You can see Michele Proude’s clips in the film via Vimeo, here at https://vimeo.com/159127965.

Spotlight librarian video
Click on screenshot to play video of librarian scenes in ‘Spotlight’ (2015)

I really enjoyed watching Spotlight, a film that is smart and mature — it goes deeper than the surface of the sensational stories they uncover and write about. And it doesn’t do that with flashy performances or “gotcha” moments. It builds slowly, methodically, until the evidence they uncover cannot be denied:  not by the reporters themselves, not by the church lawyers, not by the public, not by the audience watching the film. And as a librarian, I gotta love a film that treats research — “Get those directories upstairs!” — as pivotal and key scenes.

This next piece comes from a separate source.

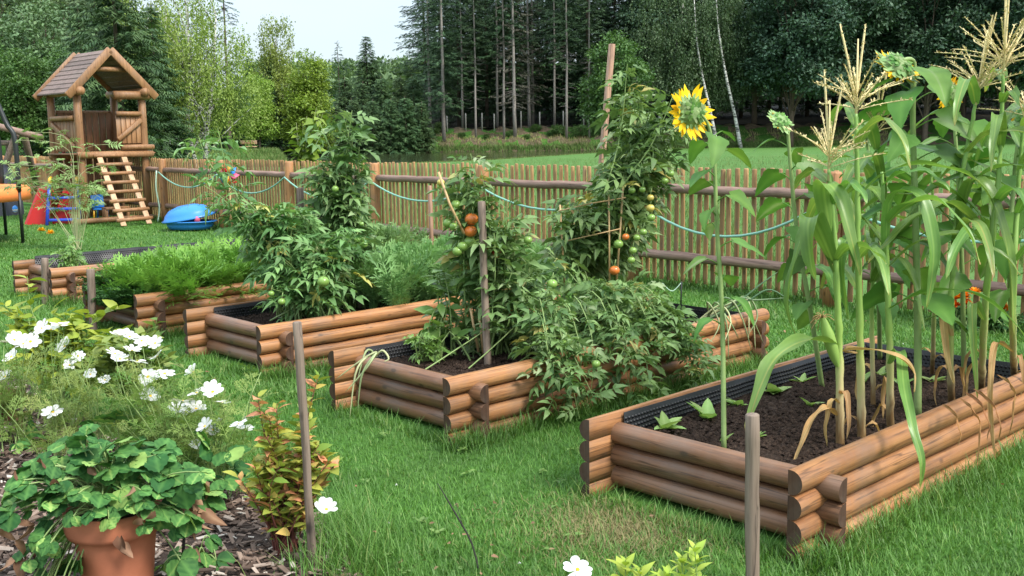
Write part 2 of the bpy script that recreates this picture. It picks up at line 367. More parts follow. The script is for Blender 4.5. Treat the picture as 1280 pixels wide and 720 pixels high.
M['forestfloor'] = lawnmat('forest_floor', ((.02, .018, .012), (.035, .028, .018), (.05, .038, .026)), (.02, .028, .012))
M['mulch'] = lawnmat('mulch_ground', ((.04, .028, .022), (.085, .06, .048), (.12, .09, .07)), (.03, .022, .018))
M['chip'] = leafmat('bark_chip', (.07, .045, .035), (.24, .165, .13), .85, 0.0, .2, (.50, .43, .37), 20)
M['grass'] = leafmat('grass_blade', (.066, .158, .026), (.155, .30, .060), .45, .35, .3, (.26, .33, .10), 1.5)
M['drygrass'] = leafmat('dry_grass_blade', (.19, .17, .07), (.36, .31, .15), .7, .25, .2)
M['reed'] = leafmat('bank_grass', (.085, .15, .035), (.30, .28, .12), .7, .25, .2, None, .4)
def watermat():
    m, t = newmat('pond_water'); g = NT(t); tc = g.n('ShaderNodeTexCoord').outputs['Object']
    n = g.noise(g.mapv(tc, (.5, 2.5, 1)), 1.2, 4)
    out(g, pbsdf(g, (.035, .040, .018), .06, .5, g.bump(n, .25, .12)).outputs[0]); return m
M['water'] = watermat()
# ================================================================ terrain
def sstep(a, b, x): t = np.clip((x-a)/(b-a), 0, 1); return t*t*(3-2*t)
def NS(x): return np.interp(x, [-60, -16, -8.7, -2.2, 6.6, 18], [56, 61, 66, 73, 95, 118])
def HZ(x, y):
    x = np.asarray(x, float); y = np.asarray(y, float)
    near_shore = NS(x)                                             # the meadow edge runs away to the right
    lb = 1-sstep(-.222, -.205, x/np.maximum(y, 1))                  # grassy bank with the bench on the left
    pond = sstep(0, 3, y-near_shore)*(1-sstep(116, 120, y))*(1-lb)*(1-sstep(24, 30, x))
    z = -.9*pond+.55*lb*sstep(62, 80, y)
    bankx = sstep(-27, -15, x)
    z = z+bankx*(1.3*sstep(118.5, 122, y)+1.25*sstep(122.3, 126.5, y)+.28*np.sin(x*1.9+y*.7)*np.sin(x*.63-y*1.1)*sstep(118.5, 121, y)*(1-sstep(127, 132, y))+.09*np.clip(y-131, 0, 60))
    # wooded hill on the left
    rr = sstep(70, 300, y)
    side = sstep(.27, .52, -x/np.maximum(y, 1))
    z = z+side*62*sstep(85, 300, y)
    # far ridge seen through the gap
    z = z+20.5*sstep(170, 420, y)*(1-side)
    return z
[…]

To sum up, I have to highlight a contribution to the “Auto-Cat” listserv (a listserv for automation & cataloging librarians) from Michael Klossner, who highlighted the library scenes in Spotlight. I can’t sum it up any better than he does:

The film is being described as a valentine to an old institution which is often considered out-of-date in the wired world, the newspaper. It is also a tribute to another old-school  institution, the library — in spite of the rat in the corner.

I highly recommend Spotlight not only as an excellent film, but also as a film that highlights excellent research. And kudos to Lisa Tuite and her staff of librarians and researchers at the Boston Globe news library!


Sources used:


Author: Jennifer

Librarian, blogger, movie lover

10 thoughts on “‘Spotlight’-ing a news library”

  1. Thanks for this essay! Whenever I think about Spotlight, I remember the lawyers who came to UP at that time to use our Official Catholic Directory to track priests moved from one parish to another as their (arch)diocese tried to get rid of/hide the problem.

  2. Yes, I was thinking all the time I was reading this about how newspapers are being forced to downsize and news libraries are being shut down. Where will quality investigative reporting come from in a future without these “old media” stalwarts?
    Still, it’s exciting to hear about a successful film that highlights research and even includes a real-to-reel librarian as a character!